* start *
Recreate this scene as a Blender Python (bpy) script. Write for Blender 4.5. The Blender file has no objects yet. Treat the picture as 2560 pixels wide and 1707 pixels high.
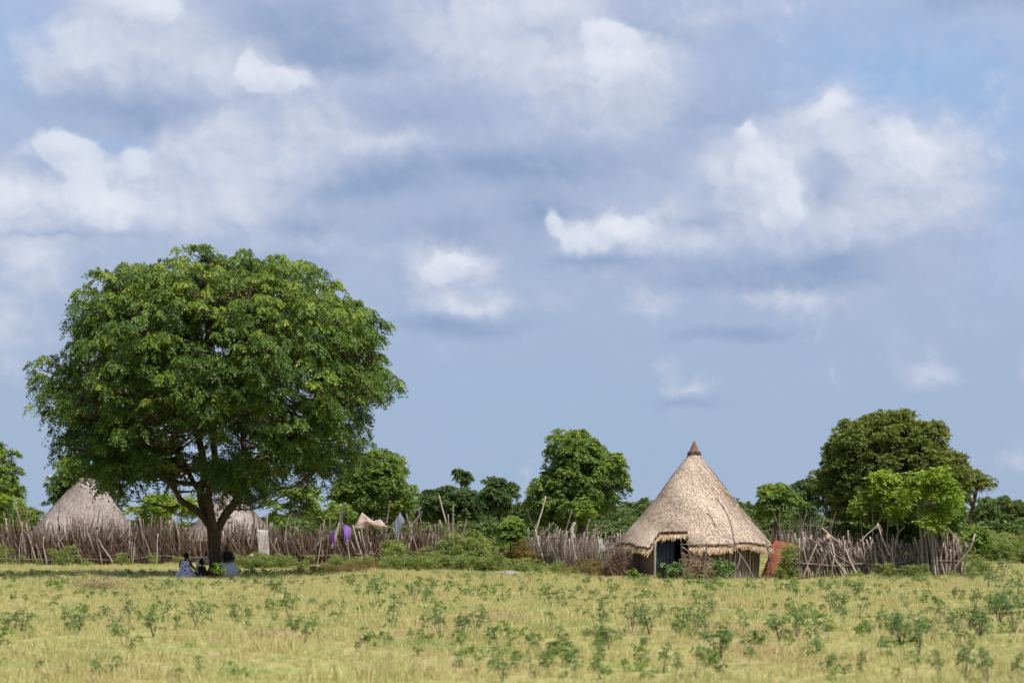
import bpy, math, random
import numpy as np
from mathutils import Vector, noise as mnoise
R = math.radians
rng = np.random.default_rng(7)
random.seed(7)
scene = bpy.context.scene
col = scene.collection

# ---------------------------------------------------------------- camera
F = 6000.0          # focal length in photo pixels (2560 wide)
HY = 1310.0         # row of the horizon in the photo
CH = 2.3            # camera height
cam_d = bpy.data.cameras.new('camera')
cam_d.sensor_width = 36.0
cam_d.lens = 36.0 * F / 2560.0
cam_d.shift_y = (HY - 853.5) / 2560.0
cam_d.clip_start = 0.5
cam_d.clip_end = 6000
cam_d.dof.use_dof = True
cam_d.dof.focus_distance = 103.0
cam_d.dof.aperture_fstop = 1.7
cam = bpy.data.objects.new('camera', cam_d)
cam.location = (0, 0, CH)
cam.rotation_euler = (R(90), 0, 0)
col.objects.link(cam)
scene.camera = cam

def P(px, py, Y):
    return np.array([(px - 1280.0) / F * Y, Y, CH - (py - HY) / F * Y])
def GY(py):
    return F * CH / (py - HY)
def srgb(r, g, b):
    f = lambda c: (c / 255.0 / 12.92) if c / 255.0 <= 0.04045 else ((c / 255.0 + 0.055) / 1.055) ** 2.4
    return (f(r), f(g), f(b), 1.0)

# ---------------------------------------------------------------- sun
SUN = Vector((0.33, -0.40, 0.86)).normalized()      # direction towards the sun
sun_d = bpy.data.lights.new('sun', 'SUN')
sun_d.energy = 5.0
sun_d.angle = R(0.5)
sun_d.color = (1.0, 0.95, 0.87)
sun = bpy.data.objects.new('sun', sun_d)
sun.rotation_euler = SUN.to_track_quat('Z', 'Y').to_euler()
sun.location = (0, 0, 60)
col.objects.link(sun)

# ---------------------------------------------------------------- world: sky with broken cloud
class NT:
    """small wrapper to write node trees as expressions"""
    def __init__(s, tree): s.t = tree; s.n = tree.nodes; s.l = tree.links
    def node(s, kind, **kw):
        nd = s.n.new(kind)
        for k, v in kw.items(): setattr(nd, k, v)
        return nd
    def put(s, sock, v):
        if isinstance(v, bpy.types.NodeSocket): s.l.new(v, sock)
        else: sock.default_value = v
    def m(s, op, a, b=0.0, c=0.0, clamp=False):
        nd = s.node('ShaderNodeMath', operation=op, use_clamp=clamp)
        s.put(nd.inputs[0], a); s.put(nd.inputs[1], b)
        if len(nd.inputs) > 2: s.put(nd.inputs[2], c)
        return nd.outputs[0]
    def vm(s, op, a, b=(0, 0, 0), c=(0, 0, 0)):
        nd = s.node('ShaderNodeVectorMath', operation=op)
        s.put(nd.inputs[0], a)
        if op == 'SCALE': s.put(nd.inputs[3], b)
        else:
            s.put(nd.inputs[1], b)
            if op == 'MULTIPLY_ADD': s.put(nd.inputs[2], c)
        return nd.outputs[0]
    def mix(s, f, a, b, mode='MIX'):
        nd = s.node('ShaderNodeMix', data_type='RGBA', blend_type=mode)
        s.put(nd.inputs[0], f); s.put(nd.inputs[6], a); s.put(nd.inputs[7], b)
        return nd.outputs[2]
    def noise(s, vec, scale, detail=4, rough=0.55, dist=0.0):
        nd = s.node('ShaderNodeTexNoise')
        if vec is not None: s.put(nd.inputs['Vector'], vec)
        nd.inputs['Scale'].default_value = scale
        nd.inputs['Detail'].default_value = detail
        nd.inputs['Roughness'].default_value = rough
        nd.inputs['Distortion'].default_value = dist
        return nd
    def rng(s, v, a, b, c=0.0, d=1.0, smooth=False):
        nd = s.node('ShaderNodeMapRange', interpolation_type='SMOOTHSTEP' if smooth else 'LINEAR')
        s.put(nd.inputs[0], v)
        for i, x in enumerate((a, b, c, d)): nd.inputs[i + 1].default_value = x
        return nd.outputs[0]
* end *
§ Task:
Without the pictures, copy the material exactly as given.

§ Complete output:
Recreate this scene as a Blender Python (bpy) script. Write for Blender 4.5. The Blender file has no objects yet. Treat the picture as 2560 pixels wide and 1707 pixels high.
import bpy, math, random
import numpy as np
from mathutils import Vector, noise as mnoise
R = math.radians
rng = np.random.default_rng(7)
random.seed(7)
scene = bpy.context.scene
col = scene.collection

# ---------------------------------------------------------------- camera
F = 6000.0          # focal length in photo pixels (2560 wide)
HY = 1310.0         # row of the horizon in the photo
CH = 2.3            # camera height
cam_d = bpy.data.cameras.new('camera')
cam_d.sensor_width = 36.0
cam_d.lens = 36.0 * F / 2560.0
cam_d.shift_y = (HY - 853.5) / 2560.0
cam_d.clip_start = 0.5
cam_d.clip_end = 6000
cam_d.dof.use_dof = True
cam_d.dof.focus_distance = 103.0
cam_d.dof.aperture_fstop = 1.7
cam = bpy.data.objects.new('camera', cam_d)
cam.location = (0, 0, CH)
cam.rotation_euler = (R(90), 0, 0)
col.objects.link(cam)
scene.camera = cam

def P(px, py, Y):
    return np.array([(px - 1280.0) / F * Y, Y, CH - (py - HY) / F * Y])
def GY(py):
    return F * CH / (py - HY)
def srgb(r, g, b):
    f = lambda c: (c / 255.0 / 12.92) if c / 255.0 <= 0.04045 else ((c / 255.0 + 0.055) / 1.055) ** 2.4
    return (f(r), f(g), f(b), 1.0)

# ---------------------------------------------------------------- sun
SUN = Vector((0.33, -0.40, 0.86)).normalized()      # direction towards the sun
sun_d = bpy.data.lights.new('sun', 'SUN')
sun_d.energy = 5.0
sun_d.angle = R(0.5)
sun_d.color = (1.0, 0.95, 0.87)
sun = bpy.data.objects.new('sun', sun_d)
sun.rotation_euler = SUN.to_track_quat('Z', 'Y').to_euler()
sun.location = (0, 0, 60)
col.objects.link(sun)

# ---------------------------------------------------------------- world: sky with broken cloud
class NT:
    """small wrapper to write node trees as expressions"""
    def __init__(s, tree): s.t = tree; s.n = tree.nodes; s.l = tree.links
    def node(s, kind, **kw):
        nd = s.n.new(kind)
        for k, v in kw.items(): setattr(nd, k, v)
        return nd
    def put(s, sock, v):
        if isinstance(v, bpy.types.NodeSocket): s.l.new(v, sock)
        else: sock.default_value = v
    def m(s, op, a, b=0.0, c=0.0, clamp=False):
        nd = s.node('ShaderNodeMath', operation=op, use_clamp=clamp)
        s.put(nd.inputs[0], a); s.put(nd.inputs[1], b)
        if len(nd.inputs) > 2: s.put(nd.inputs[2], c)
        return nd.outputs[0]
    def vm(s, op, a, b=(0, 0, 0), c=(0, 0, 0)):
        nd = s.node('ShaderNodeVectorMath', operation=op)
        s.put(nd.inputs[0], a)
        if op == 'SCALE': s.put(nd.inputs[3], b)
        else:
            s.put(nd.inputs[1], b)
            if op == 'MULTIPLY_ADD': s.put(nd.inputs[2], c)
        return nd.outputs[0]
    def mix(s, f, a, b, mode='MIX'):
        nd = s.node('ShaderNodeMix', data_type='RGBA', blend_type=mode)
        s.put(nd.inputs[0], f); s.put(nd.inputs[6], a); s.put(nd.inputs[7], b)
        return nd.outputs[2]
    def noise(s, vec, scale, detail=4, rough=0.55, dist=0.0):
        nd = s.node('ShaderNodeTexNoise')
        if vec is not None: s.put(nd.inputs['Vector'], vec)
        nd.inputs['Scale'].default_value = scale
        nd.inputs['Detail'].default_value = detail
        nd.inputs['Roughness'].default_value = rough
        nd.inputs['Distortion'].default_value = dist
        return nd
    def rng(s, v, a, b, c=0.0, d=1.0, smooth=False):
        nd = s.node('ShaderNodeMapRange', interpolation_type='SMOOTHSTEP' if smooth else 'LINEAR')
        s.put(nd.inputs[0], v)
        for i, x in enumerate((a, b, c, d)): nd.inputs[i + 1].default_value = x
        return nd.outputs[0]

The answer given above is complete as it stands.